Write out the data below in full. Keep it exact.
■ ■ ■ ■
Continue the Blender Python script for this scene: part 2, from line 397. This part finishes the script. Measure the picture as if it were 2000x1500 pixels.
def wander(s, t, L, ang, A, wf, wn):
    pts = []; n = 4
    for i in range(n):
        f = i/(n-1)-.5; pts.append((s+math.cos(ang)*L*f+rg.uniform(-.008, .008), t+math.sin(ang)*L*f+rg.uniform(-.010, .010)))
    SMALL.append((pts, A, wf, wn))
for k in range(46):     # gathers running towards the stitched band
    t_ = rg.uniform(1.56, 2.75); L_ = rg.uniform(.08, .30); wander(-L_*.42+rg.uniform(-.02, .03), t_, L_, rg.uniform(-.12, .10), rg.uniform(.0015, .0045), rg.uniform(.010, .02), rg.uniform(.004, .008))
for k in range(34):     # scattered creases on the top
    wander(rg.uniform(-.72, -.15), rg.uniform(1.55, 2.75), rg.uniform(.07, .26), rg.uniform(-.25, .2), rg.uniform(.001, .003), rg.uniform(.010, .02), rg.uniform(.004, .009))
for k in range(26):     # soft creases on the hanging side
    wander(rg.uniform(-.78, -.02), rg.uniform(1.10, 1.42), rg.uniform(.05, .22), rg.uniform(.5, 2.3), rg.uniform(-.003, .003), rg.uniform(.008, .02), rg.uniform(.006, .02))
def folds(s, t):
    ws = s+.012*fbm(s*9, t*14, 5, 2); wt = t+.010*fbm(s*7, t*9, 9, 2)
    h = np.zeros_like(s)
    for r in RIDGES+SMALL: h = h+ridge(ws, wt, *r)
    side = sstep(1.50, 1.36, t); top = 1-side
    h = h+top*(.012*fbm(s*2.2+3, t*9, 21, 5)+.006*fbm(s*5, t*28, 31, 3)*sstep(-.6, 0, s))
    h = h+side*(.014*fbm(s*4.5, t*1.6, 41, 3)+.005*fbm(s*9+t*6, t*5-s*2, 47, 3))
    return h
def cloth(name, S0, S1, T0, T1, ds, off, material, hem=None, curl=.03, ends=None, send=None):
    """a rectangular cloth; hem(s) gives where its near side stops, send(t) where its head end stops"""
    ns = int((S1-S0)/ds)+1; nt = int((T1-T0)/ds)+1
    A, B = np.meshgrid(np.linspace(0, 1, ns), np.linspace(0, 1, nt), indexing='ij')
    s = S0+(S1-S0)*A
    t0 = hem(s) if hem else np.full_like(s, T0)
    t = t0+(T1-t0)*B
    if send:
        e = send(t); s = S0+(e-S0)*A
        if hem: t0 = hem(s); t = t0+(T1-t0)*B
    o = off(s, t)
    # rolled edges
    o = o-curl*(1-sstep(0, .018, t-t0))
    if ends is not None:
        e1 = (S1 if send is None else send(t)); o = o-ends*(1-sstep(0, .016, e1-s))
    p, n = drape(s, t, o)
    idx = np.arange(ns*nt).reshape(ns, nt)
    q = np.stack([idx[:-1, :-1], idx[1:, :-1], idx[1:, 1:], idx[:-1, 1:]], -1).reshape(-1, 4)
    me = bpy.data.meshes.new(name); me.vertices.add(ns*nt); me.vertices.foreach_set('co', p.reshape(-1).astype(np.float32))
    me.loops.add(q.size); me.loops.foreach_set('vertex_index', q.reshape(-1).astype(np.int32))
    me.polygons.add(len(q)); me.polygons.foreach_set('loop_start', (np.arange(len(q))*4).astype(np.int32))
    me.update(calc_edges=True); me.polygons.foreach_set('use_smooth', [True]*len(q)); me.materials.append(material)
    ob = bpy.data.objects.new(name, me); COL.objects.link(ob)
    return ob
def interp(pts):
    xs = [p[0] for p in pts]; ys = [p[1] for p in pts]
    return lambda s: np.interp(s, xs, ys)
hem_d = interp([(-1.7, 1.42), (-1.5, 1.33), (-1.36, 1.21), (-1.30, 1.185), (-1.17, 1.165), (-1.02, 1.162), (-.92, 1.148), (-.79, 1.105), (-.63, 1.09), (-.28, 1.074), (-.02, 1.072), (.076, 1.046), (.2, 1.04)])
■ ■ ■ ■
* [Answer below]:
Continue the Blender Python script for this scene: part 2, from line 397. This part finishes the script. Measure the picture as if it were 2000x1500 pixels.
def wander(s, t, L, ang, A, wf, wn):
    pts = []; n = 4
    for i in range(n):
        f = i/(n-1)-.5; pts.append((s+math.cos(ang)*L*f+rg.uniform(-.008, .008), t+math.sin(ang)*L*f+rg.uniform(-.010, .010)))
    SMALL.append((pts, A, wf, wn))
for k in range(46):     # gathers running towards the stitched band
    t_ = rg.uniform(1.56, 2.75); L_ = rg.uniform(.08, .30); wander(-L_*.42+rg.uniform(-.02, .03), t_, L_, rg.uniform(-.12, .10), rg.uniform(.0015, .0045), rg.uniform(.010, .02), rg.uniform(.004, .008))
for k in range(34):     # scattered creases on the top
    wander(rg.uniform(-.72, -.15), rg.uniform(1.55, 2.75), rg.uniform(.07, .26), rg.uniform(-.25, .2), rg.uniform(.001, .003), rg.uniform(.010, .02), rg.uniform(.004, .009))
for k in range(26):     # soft creases on the hanging side
    wander(rg.uniform(-.78, -.02), rg.uniform(1.10, 1.42), rg.uniform(.05, .22), rg.uniform(.5, 2.3), rg.uniform(-.003, .003), rg.uniform(.008, .02), rg.uniform(.006, .02))
def folds(s, t):
    ws = s+.012*fbm(s*9, t*14, 5, 2); wt = t+.010*fbm(s*7, t*9, 9, 2)
    h = np.zeros_like(s)
    for r in RIDGES+SMALL: h = h+ridge(ws, wt, *r)
    side = sstep(1.50, 1.36, t); top = 1-side
    h = h+top*(.012*fbm(s*2.2+3, t*9, 21, 5)+.006*fbm(s*5, t*28, 31, 3)*sstep(-.6, 0, s))
    h = h+side*(.014*fbm(s*4.5, t*1.6, 41, 3)+.005*fbm(s*9+t*6, t*5-s*2, 47, 3))
    return h
def cloth(name, S0, S1, T0, T1, ds, off, material, hem=None, curl=.03, ends=None, send=None):
    """a rectangular cloth; hem(s) gives where its near side stops, send(t) where its head end stops"""
    ns = int((S1-S0)/ds)+1; nt = int((T1-T0)/ds)+1
    A, B = np.meshgrid(np.linspace(0, 1, ns), np.linspace(0, 1, nt), indexing='ij')
    s = S0+(S1-S0)*A
    t0 = hem(s) if hem else np.full_like(s, T0)
    t = t0+(T1-t0)*B
    if send:
        e = send(t); s = S0+(e-S0)*A
        if hem: t0 = hem(s); t = t0+(T1-t0)*B
    o = off(s, t)
    # rolled edges
    o = o-curl*(1-sstep(0, .018, t-t0))
    if ends is not None:
        e1 = (S1 if send is None else send(t)); o = o-ends*(1-sstep(0, .016, e1-s))
    p, n = drape(s, t, o)
    idx = np.arange(ns*nt).reshape(ns, nt)
    q = np.stack([idx[:-1, :-1], idx[1:, :-1], idx[1:, 1:], idx[:-1, 1:]], -1).reshape(-1, 4)
    me = bpy.data.meshes.new(name); me.vertices.add(ns*nt); me.vertices.foreach_set('co', p.reshape(-1).astype(np.float32))
    me.loops.add(q.size); me.loops.foreach_set('vertex_index', q.reshape(-1).astype(np.int32))
    me.polygons.add(len(q)); me.polygons.foreach_set('loop_start', (np.arange(len(q))*4).astype(np.int32))
    me.update(calc_edges=True); me.polygons.foreach_set('use_smooth', [True]*len(q)); me.materials.append(material)
    ob = bpy.data.objects.new(name, me); COL.objects.link(ob)
    return ob
def interp(pts):
    xs = [p[0] for p in pts]; ys = [p[1] for p in pts]
    return lambda s: np.interp(s, xs, ys)
hem_d = interp([(-1.7, 1.42), (-1.5, 1.33), (-1.36, 1.21), (-1.30, 1.185), (-1.17, 1.165), (-1.02, 1.162), (-.92, 1.148), (-.79, 1.105), (-.63, 1.09), (-.28, 1.074), (-.02, 1.072), (.076, 1.046), (.2, 1.04)])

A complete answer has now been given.